Producers also face restrictions if demand proves greater than anticipated. This restriction is in the form of a hard volume cap, something prospective producers have argued long and hard against during consultations. A volume cap on subsidised green hydrogen is entirely defensible; the government wants to know how much it is on the hook for on any given project. But producers understandably feel that if there is demand for green hydrogen that can be produced and sold without a government subsidy, that is a win for everyone.
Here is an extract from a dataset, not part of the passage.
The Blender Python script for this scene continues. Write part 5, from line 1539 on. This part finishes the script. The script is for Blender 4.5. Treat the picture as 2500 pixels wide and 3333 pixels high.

“That would be a great example of initial subsidised support enabling a wider market that gets more electrolyzer in the ground [which] benefits the whole,” says Savvides. But developers are specifically prevented from doing so. It seems likely that instead, a producer would have to sign a new LCHA and produce the additional hydrogen using a subsidy – even though it could have avoided doing so. “One of the easiest wins would be to remove the upper limit on production and allow unsubsidized volumes,” he says.

Off to a good start

Even if these wins do not emerge in the short term, the LCHA has provided enough confidence to generate a solid pipeline of electrolytic projects. “As a broad framework it is a very well designed policy and held up as a global benchmark,“ says Jackson. And despite concerns that too much tweaking creates uncertainty, there is nothing intrinsically wrong with adjusting the hydrogen subsidy system over time.

As the hydrogen economy evolves, the level of support policy makers deem necessary will shift. Emerging transport and storage networks, higher load factors and cheaper technology will change project economics. “The rules that are put in place for this first stage shouldn’t be set in stone,” says Woodward. “The market is developing so quickly and the support schemes will have to adapt.”